Jasco Viefhues und Natascha Frankenberg, Foto: dfi, Conny Beißler
Diese heteronormative Sicht konterkarierte Jasco Viefhues‘ „Rettet Das Feuer“, der die homosexuelle Community Berlins in den 1990er Jahren sowie Werk und Leben des 1993 verstorbenen Fotokünstlers Jürgen Baldiga porträtiert. Eng damit verbunden ist die Frage eines queeren Erbes und Archivs. Viefhues berichtete von seinen Erlebnissen im Schwulen Museum Berlin, wo die Verschlagwortung mittlerweile überholt und längst nicht alle Archivarien katalogisiert seien. Queere, trans- oder BPOC-Perspektiven seien nicht auffindbar, weil es diese Begriffe zum Zeitpunkt der Katalogisierung schlicht noch nicht gab. Im Vergleich mit dem vorangegangenen, doppelt so langen Gespräch mit Volker Koepp zu seinem Wittstock-Zyklus, der aufgrund der Länge nur in Ausschnitten präsent war, offenbarte sich ein weiterer Aspekt von Zeitlichkeit: Die Unmittelbarkeit des filmischen Erlebens und dessen Wirkung auf das anschließende Gespräch. Denn gern hätte man noch länger über eine dezidiert queere Zeit(geschicht)lichkeit und Viefhues‘ Film gesprochen.

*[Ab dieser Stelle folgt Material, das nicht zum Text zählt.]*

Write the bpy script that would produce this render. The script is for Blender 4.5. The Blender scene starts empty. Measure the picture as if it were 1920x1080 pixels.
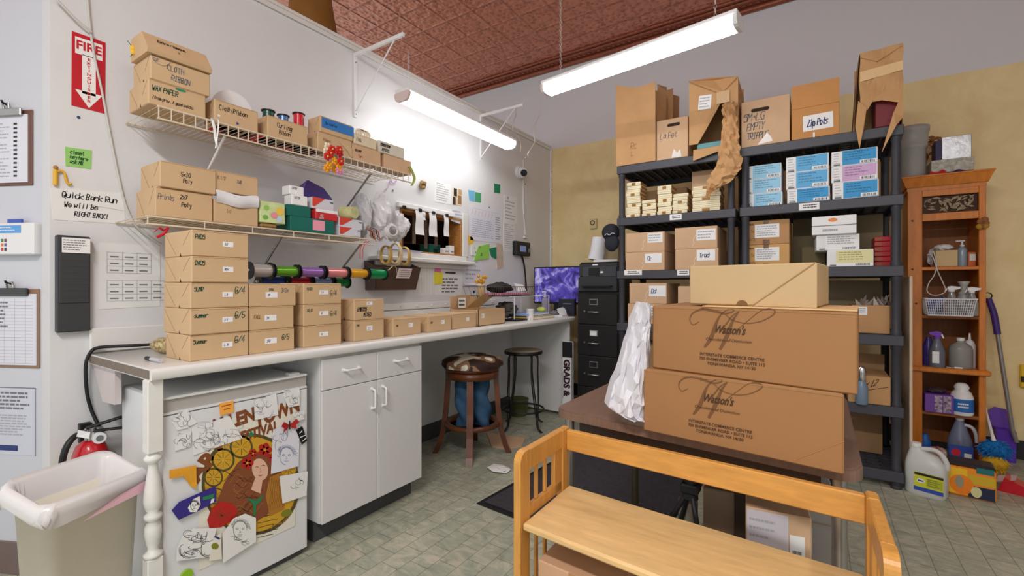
import bpy, math, random
from mathutils import Vector, Matrix
R = random.Random(7)
C = bpy.context.scene.collection
V = Vector
# ---- camera calibration: camera stands at CAM, looks level, yawed left of +Y
F, CX, HY = 860.0, 960.0, 537.0
YAW = math.radians(33.6)
CO, SI = math.cos(YAW), math.sin(YAW)
CAM = V((2.53, 0.0, 1.20))
DEPTH = 4.61          # far wall
CEIL = 3.70
def ray(px, py):
    k = (px - CX) / F
    return V((k * CO - SI, k * SI + CO, (HY - py) / F))
def onX(px, py, X):
    d = ray(px, py); return CAM + d * ((X - CAM.x) / d.x)
def onY(px, py, Y):
    d = ray(px, py); return CAM + d * ((Y - CAM.y) / d.y)
def onZ(px, py, Z):
    d = ray(px, py); return CAM + d * ((Z - CAM.z) / d.z)
def onD(px, py, D):
    return CAM + ray(px, py) * D

# ---- materials
def lin(c):
    return tuple(((x / 255) / 12.92 if x / 255 <= .04045 else (((x / 255) + .055) / 1.055) ** 2.4) for x in c)
MC = {}
def mat(name, c, rough=.6, metal=0., var=.0, scale=12., bump=0., bscale=60., spec=.4, alpha=1., trans=0., emit=0., c2=None, stretch=None, coat=0., sss=0.):
    if name in MC: return MC[name]
    m = bpy.data.materials.new(name); m.use_nodes = True
    nt = m.node_tree; b = nt.nodes['Principled BSDF']
    col = lin(c) + (1,)
    b.inputs['Base Color'].default_value = col
    b.inputs['Roughness'].default_value = rough
    b.inputs['Metallic'].default_value = metal
    b.inputs['Specular IOR Level'].default_value = spec
    b.inputs['Alpha'].default_value = alpha
    b.inputs['Transmission Weight'].default_value = trans
    b.inputs['Coat Weight'].default_value = coat
    if emit:
        b.inputs['Emission Color'].default_value = col
        b.inputs['Emission Strength'].default_value = emit
    tc = nt.nodes.new('ShaderNodeTexCoord')
    src = tc.outputs['Object']
    if stretch:
        mp = nt.nodes.new('ShaderNodeMapping'); mp.inputs['Scale'].default_value = stretch
        nt.links.new(src, mp.inputs['Vector']); src = mp.outputs['Vector']
    if var or c2:
        n = nt.nodes.new('ShaderNodeTexNoise'); n.inputs['Scale'].default_value = scale
        n.inputs['Detail'].default_value = 5; n.inputs['Roughness'].default_value = .6
        nt.links.new(src, n.inputs['Vector'])
        r = nt.nodes.new('ShaderNodeValToRGB')
        a = lin(c2) if c2 else tuple(x * (1 - var) for x in col[:3])
        z = col[:3] if c2 else tuple(min(1, x * (1 + var)) for x in col[:3])
        r.color_ramp.elements[0].position = .32; r.color_ramp.elements[0].color = a + (1,)
        r.color_ramp.elements[1].position = .68; r.color_ramp.elements[1].color = z + (1,)
        nt.links.new(n.outputs['Fac'], r.inputs['Fac'])
        nt.links.new(r.outputs['Color'], b.inputs['Base Color'])
    if bump:
        n2 = nt.nodes.new('ShaderNodeTexNoise'); n2.inputs['Scale'].default_value = bscale; n2.inputs['Detail'].default_value = 4
        nt.links.new(src, n2.inputs['Vector'])
        bp = nt.nodes.new('ShaderNodeBump'); bp.inputs['Strength'].default_value = bump; bp.inputs['Distance'].default_value = .004
        nt.links.new(n2.outputs['Fac'], bp.inputs['Height']); nt.links.new(bp.outputs['Normal'], b.inputs['Normal'])
    MC[name] = m
    return m

# ---- a pen alphabet: strokes on a grid, two digits per point (x, y), baseline 2, capitals to 8
G = {
'A':'022842/1535','B':'02083836250525343202','C':'47380806043242','D':'0208284632220202','E':'48080242/0535','F':'480802/0535','G':'473818060422424535','H':'0802/4842/0545','I':'1838/2822/1232','J':'48443222120304',
'K':'0802/480542','L':'080242','M':'0208254842','N':'02084248','O':'1838464432120406 18','P':'02083847450505','Q':'183846443212040618/2441','R':'0208384745050542','S':'473818070636454332 1203','T':'0848/2822','U':'080412324448','V':'082248','W':'0812253248','X':'0842/4802','Y':'082548/2522','Z':'08480242',
'0':'183846443212040618','1':'172822/1232','2':'07183847460242','3':'0718384746352535 4443321203','4':'3832/380444','5':'48080535443212 03','6':'4738180604123244354504','7':'084822','8':'1838473615060718/1504031232434415','9':'453515060718384744321203',
'a':'463616040313 3345/4642','b':'0802/0415354532 1203','c':'4636160412 3243','d':'4842/44361604123344','e':'04444536160412 3243','f':'47382822/1636','g':'464130100/44361604123344','h':'0802/05364542','i':'2622/2728','j':'36312010/3738','k':'0802/460442','l':'2822','m':'0206/05162522/25364542','n':'0206/05364542','o':'1636443212041 6','p':'0600/0516364432 1204','q':'4640/44361604123344','r':'0206/053646','s':'46160534433202','t':'2823324 3/1636','u':'060312324446/4642','v':'062246','w':'0612243246','x':'0642/4602','y':'0624/46200','z':'06460242',
'.':'2223','!':'2824/2223',"'":'2826','-':'1535','+':'1535/2643',',':'2321','/':'0248',':':'2625/2322','(':'382513 12 21','&':'4214363827163414120334 45',')':'183533 12','?':'0718384725 24/2223','"':'1816/3836','#':'1812/3832/0646/0444'}
def glyph(ch):
    s = G.get(ch)
    if not s: return []
    out = []
    for st in s.split('/'):
        st = st.replace(' ', '')
        out.append([(int(st[i]), int(st[i + 1]) - 2) for i in range(0, len(st) - 1, 2)])
    return out

TXT = {}
def text_mesh(s, bold=0.0):
    k = (s, bold)
    if k in TXT: return TXT[k]
    cu = bpy.data.curves.new('t', 'FONT'); cu.body = s; cu.size = 1; cu.offset = bold; cu.resolution_u = 3
    o = bpy.data.objects.new('t', cu); C.objects.link(o)
    dg = bpy.context.evaluated_depsgraph_get()
    me = bpy.data.meshes.new_from_object(o.evaluated_get(dg))
    vs = [v.co.copy() for v in me.vertices]; fs = [tuple(p.vertices) for p in me.polygons]
    bpy.data.objects.remove(o); bpy.data.curves.remove(cu); bpy.data.meshes.remove(me)
    w = max((v.x for v in vs), default=0)
    TXT[k] = (vs, fs, w)
    return TXT[k]

ORG = {}
def props(o, label=None, cat=None, group=None, kind=None):
    if label: o['label'] = label
    if cat: o['category'] = cat
    if group: o['group'] = group
    if kind: o['kind'] = kind
    return o
def thing(name, label, cat, loc, group=None):
    o = bpy.data.objects.new(name, None); C.objects.link(o); o.location = loc
    o.empty_display_size = .05
    ORG[o] = V(loc)
    return props(o, label, cat, group)
def frame(O, u, n):
    """local x along u, local y into the thing (away from its front, -n), local z up"""
    u = V(u).normalized(); y = -V(n).normalized(); z = u.cross(y).normalized()
    M = Matrix((u, y, z)).transposed().to_4x4(); M.translation = V(O); return M
def shear(M, k):
    S = Matrix.Identity(4); S[0][1] = k; return M @ S
def yawM(loc, a):
    return Matrix.Translation(V(loc)) @ Matrix.Rotation(a, 4, 'Z')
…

Zeitgeschichtlichkeit und dessen komplexe Schichtungen im Dokumentarfilm wurden am Ende unter dem Titel „Man kann sich die Geschichte länglich denken, sie ist aber ein Haufen“ diskutiert. Das Zitat aus Thomas Heises „Material“ (1996), der aufgrund seiner Länge von 166 Minuten im Vorfeld des Symposiums gezeigt wurde, bot den Ausgangspunkt für das Gespräch mit René Frölke und Chris Wright. Die Editoren kamen stellvertretend für den im Mai 2024 plötzlich verstorbenen Heise und berichteten von ihrer langjährigen Zusammenarbeit mit dem Filmemacher. Als Werkstattgespräch geplant, fehlte für ein tiefes Vordringen in die kunstvoll verwobenen Schichten in „Heimat ist ein Raum aus Zeit“ und „Material“ ironischerweise die Zeit. Am Ende teilten Wright und Frölke Erinnerungen und Anekdoten, die die sie mit Heise verbanden und riefen ihn so auch für das Publikum wieder in Erinnerung, was dem Symposium auch ohne abschließendes Fazit ein würdiges und offenes Ende verlieh.